The Conservatives will centralise government financial support for green technologies into a single fund, and have managed to convince Gordon Brown's former climate change advisor Lord Stern to oversee the new fund.

Shadow chancellor George Osborne announced the measures today in a speech that highlighted how clean technolgies can act as a new engine for economic growth.

A Tory government would move to merge existing bodies that promote green technology and energy efficiency into a single "Green Investment Bank" that would ensure more effective use of government funds without increasing the overall outlay, according to Osborne.

"With the Green Investment Bank that we are announcing today and new incentives for energy efficiency investments, we can create high quality jobs and cut our emissions at the same time," he said.

The potential recruitment of Stern will be seen as a major coup given that the economist had worked closely with prime minister Gordon Brown when developing his influential report on the economic impacts of climate change.

Steve Mahon, Chief Investment Officer at Low Carbon Investors said: "Public sector funding for early stage innovative companies is very fragmented at present so a green investment bank should simplify this."

The move coincides with the release later today of a new paper from think-tank the Green Alliance, which analyses how traditional Conservative centre-right policies can be used to help tackle climate change.

Greg Clarke, shadow secretary of state for energy and climate change, contributes to the report and argues that Conservative economic thinking can be used to drive investment in low-carbon technologies. "Why, then, should we make any such investment if it exceeds the price of its fossil fuel alternative?

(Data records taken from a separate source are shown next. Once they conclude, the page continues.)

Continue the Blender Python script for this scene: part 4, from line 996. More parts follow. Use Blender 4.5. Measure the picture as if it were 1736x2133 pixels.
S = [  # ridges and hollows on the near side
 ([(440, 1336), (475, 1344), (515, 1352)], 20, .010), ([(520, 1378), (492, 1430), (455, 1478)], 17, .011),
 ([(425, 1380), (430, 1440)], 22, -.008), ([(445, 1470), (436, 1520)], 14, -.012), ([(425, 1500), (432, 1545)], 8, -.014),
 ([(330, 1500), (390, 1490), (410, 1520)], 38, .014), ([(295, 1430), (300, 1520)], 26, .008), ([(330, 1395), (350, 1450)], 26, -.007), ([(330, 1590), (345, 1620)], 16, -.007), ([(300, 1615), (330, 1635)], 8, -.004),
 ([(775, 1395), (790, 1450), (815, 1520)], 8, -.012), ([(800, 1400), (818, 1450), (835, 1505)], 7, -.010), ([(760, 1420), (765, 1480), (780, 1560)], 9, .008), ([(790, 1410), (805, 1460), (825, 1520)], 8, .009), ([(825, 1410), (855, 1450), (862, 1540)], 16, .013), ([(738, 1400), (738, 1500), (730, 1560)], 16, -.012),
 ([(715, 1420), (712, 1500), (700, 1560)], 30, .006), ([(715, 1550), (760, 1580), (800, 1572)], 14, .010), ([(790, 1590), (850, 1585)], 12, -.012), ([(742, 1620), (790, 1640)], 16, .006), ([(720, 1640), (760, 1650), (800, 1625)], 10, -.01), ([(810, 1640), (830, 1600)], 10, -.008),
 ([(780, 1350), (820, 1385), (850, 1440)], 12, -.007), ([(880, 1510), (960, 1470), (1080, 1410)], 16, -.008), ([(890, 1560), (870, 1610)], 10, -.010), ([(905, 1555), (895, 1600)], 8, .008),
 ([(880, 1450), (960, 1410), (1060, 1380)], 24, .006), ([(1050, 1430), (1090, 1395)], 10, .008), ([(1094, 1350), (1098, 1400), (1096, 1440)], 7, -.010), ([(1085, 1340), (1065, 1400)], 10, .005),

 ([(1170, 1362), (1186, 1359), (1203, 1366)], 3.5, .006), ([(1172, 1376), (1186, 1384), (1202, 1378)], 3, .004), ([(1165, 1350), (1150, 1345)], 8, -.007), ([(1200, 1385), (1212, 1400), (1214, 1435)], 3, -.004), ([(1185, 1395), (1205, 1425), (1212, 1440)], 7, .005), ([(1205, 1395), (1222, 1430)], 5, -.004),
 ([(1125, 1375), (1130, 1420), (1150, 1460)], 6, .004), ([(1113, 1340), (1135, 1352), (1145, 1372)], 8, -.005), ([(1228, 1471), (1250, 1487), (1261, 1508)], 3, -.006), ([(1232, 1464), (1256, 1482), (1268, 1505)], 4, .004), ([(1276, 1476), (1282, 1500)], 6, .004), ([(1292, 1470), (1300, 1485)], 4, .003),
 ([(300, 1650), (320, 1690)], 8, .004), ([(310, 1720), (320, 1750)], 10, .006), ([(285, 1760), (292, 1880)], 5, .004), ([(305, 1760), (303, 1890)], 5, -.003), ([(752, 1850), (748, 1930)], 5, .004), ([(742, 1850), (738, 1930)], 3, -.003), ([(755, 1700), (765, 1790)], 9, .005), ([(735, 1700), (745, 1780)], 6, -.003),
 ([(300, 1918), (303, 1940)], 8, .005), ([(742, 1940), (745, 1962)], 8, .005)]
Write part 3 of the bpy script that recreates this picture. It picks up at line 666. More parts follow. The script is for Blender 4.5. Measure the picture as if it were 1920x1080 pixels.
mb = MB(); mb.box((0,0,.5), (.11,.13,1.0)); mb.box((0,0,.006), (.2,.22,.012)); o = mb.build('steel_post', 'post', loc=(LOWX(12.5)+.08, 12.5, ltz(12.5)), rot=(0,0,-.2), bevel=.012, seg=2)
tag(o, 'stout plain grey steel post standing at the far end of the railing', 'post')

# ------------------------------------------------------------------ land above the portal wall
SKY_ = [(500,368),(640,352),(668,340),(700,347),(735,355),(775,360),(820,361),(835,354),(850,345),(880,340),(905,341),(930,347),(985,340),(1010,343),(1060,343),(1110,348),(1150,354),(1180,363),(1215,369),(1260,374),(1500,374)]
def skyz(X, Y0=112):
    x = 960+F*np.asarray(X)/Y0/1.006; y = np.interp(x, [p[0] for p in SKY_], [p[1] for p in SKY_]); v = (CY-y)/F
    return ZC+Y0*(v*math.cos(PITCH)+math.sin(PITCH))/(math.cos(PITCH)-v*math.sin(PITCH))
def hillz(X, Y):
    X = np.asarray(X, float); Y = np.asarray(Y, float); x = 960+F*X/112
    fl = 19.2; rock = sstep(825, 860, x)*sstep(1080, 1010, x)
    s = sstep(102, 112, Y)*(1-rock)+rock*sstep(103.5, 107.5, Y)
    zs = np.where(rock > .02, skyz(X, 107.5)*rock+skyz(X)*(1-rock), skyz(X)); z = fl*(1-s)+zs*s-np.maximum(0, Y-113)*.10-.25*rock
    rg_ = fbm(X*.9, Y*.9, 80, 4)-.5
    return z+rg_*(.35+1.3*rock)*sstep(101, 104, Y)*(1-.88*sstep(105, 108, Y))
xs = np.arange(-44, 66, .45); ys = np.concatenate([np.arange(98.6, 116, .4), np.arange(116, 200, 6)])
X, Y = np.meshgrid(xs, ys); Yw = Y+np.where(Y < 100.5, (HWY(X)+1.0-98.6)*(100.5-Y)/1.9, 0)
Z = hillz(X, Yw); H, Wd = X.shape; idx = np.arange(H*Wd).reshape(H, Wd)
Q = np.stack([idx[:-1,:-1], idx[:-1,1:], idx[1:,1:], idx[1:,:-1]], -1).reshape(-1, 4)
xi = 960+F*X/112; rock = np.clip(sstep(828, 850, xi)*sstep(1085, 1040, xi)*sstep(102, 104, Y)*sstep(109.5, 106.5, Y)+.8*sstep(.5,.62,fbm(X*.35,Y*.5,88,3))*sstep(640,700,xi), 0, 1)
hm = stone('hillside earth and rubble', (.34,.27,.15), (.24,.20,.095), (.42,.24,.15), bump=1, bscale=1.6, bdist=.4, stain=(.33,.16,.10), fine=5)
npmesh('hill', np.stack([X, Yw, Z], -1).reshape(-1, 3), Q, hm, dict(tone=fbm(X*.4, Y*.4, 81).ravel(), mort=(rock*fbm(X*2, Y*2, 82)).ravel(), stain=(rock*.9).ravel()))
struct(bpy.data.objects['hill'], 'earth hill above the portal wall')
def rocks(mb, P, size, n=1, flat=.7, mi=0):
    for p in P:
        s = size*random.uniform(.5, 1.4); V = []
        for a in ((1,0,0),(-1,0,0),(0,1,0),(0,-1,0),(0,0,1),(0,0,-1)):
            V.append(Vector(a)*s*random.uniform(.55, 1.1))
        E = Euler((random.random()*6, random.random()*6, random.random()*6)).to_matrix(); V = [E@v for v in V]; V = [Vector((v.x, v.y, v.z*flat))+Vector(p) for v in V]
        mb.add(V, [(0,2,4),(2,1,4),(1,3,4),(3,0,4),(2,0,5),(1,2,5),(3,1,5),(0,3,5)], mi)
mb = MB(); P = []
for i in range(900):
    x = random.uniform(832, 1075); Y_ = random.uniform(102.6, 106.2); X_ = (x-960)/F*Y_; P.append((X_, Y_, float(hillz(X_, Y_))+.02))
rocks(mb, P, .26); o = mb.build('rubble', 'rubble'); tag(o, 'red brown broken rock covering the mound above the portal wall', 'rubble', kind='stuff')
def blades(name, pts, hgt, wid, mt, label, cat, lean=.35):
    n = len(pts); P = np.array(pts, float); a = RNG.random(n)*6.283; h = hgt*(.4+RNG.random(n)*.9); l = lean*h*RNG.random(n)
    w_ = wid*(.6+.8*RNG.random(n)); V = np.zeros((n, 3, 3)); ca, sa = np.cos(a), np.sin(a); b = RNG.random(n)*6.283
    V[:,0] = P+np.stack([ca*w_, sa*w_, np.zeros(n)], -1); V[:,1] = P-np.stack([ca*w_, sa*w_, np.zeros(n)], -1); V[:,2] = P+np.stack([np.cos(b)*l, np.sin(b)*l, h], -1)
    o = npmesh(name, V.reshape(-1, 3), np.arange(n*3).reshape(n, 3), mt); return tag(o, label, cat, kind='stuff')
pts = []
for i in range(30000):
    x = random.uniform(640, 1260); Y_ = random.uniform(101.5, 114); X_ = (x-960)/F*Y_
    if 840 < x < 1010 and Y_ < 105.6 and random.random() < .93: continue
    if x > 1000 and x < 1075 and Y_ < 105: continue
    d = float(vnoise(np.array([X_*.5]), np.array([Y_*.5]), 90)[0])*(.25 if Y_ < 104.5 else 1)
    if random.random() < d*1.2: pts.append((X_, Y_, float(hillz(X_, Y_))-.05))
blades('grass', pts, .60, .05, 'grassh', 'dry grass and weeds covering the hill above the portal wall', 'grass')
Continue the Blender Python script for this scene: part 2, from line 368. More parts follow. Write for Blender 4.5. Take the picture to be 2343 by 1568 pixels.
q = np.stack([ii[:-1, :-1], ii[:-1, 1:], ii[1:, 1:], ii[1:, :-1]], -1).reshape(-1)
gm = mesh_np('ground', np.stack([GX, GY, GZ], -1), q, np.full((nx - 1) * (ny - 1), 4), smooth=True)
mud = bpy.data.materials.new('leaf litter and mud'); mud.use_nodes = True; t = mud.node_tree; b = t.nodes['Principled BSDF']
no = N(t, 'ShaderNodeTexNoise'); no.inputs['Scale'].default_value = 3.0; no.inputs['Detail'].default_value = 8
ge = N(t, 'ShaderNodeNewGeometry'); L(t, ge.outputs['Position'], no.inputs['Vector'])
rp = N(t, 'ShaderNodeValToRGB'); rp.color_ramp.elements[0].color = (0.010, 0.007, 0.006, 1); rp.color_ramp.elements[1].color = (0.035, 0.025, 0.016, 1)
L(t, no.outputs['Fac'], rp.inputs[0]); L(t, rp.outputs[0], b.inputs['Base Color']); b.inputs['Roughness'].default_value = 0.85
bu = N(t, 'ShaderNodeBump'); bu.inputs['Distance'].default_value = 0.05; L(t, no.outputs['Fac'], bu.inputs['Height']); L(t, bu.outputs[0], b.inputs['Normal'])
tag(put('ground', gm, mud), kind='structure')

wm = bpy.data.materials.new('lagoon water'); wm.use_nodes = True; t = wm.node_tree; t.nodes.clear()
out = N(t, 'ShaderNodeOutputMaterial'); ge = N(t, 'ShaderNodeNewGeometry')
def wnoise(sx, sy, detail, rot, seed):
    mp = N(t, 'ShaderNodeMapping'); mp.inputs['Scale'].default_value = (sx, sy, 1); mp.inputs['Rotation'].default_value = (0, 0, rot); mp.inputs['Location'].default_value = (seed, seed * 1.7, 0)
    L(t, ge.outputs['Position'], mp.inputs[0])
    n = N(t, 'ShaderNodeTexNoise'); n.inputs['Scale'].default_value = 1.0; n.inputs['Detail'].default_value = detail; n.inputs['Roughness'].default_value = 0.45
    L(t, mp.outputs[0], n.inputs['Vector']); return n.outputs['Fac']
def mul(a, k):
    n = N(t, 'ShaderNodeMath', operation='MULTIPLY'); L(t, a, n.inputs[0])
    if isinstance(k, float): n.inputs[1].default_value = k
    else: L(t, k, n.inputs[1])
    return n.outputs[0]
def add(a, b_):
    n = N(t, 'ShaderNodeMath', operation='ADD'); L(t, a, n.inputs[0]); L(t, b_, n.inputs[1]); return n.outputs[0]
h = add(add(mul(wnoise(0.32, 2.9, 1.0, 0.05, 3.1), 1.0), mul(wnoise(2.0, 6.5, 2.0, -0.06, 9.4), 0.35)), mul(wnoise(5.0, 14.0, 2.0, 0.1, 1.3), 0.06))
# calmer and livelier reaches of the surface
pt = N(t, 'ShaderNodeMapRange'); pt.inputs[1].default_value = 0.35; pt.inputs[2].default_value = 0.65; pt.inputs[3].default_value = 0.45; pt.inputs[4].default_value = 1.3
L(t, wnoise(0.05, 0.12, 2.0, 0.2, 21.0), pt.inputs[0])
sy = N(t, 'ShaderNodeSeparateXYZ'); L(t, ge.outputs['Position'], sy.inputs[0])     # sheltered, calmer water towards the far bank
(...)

The answer is that these costs are justified by the avoided costs of climate change, " he writes.

Meanwhile, shadow security minister, Baroness Neville-Jones, also argued that efforts to tackle climate change fit with centre-right thinking about the need to bolster national security. "In a situation where the greater part – some say up to 90 per cent – of the world's known [oil] reserves are controlled by government-owned enterprises, not all especially friendly, the UK cannot just leave everything to the market: a totally laissez faire approach is no longer sufficient to protect the national interest," she writes.

However, Tom Burke, environmental policy adviser to Rio Tinto and a visiting professor at Imperial College, warns that some centre-right thinking about the primacy of markets will need to be challenged if we are to curb carbon emissions quick enough.

"The view that government cannot pick winners and that technology choice must be left to the market is deeply entrenched in our political culture, especially among Conservatives… but it is equally true that markets are often not very good at picking winners," he wrote.

Burke claims any successful technology support will rely on a mature dialogue between energy investors and government. The government must then pick priority areas and foster innovation within them, while "avoiding the trap of trying to please all of the engaged constituencies".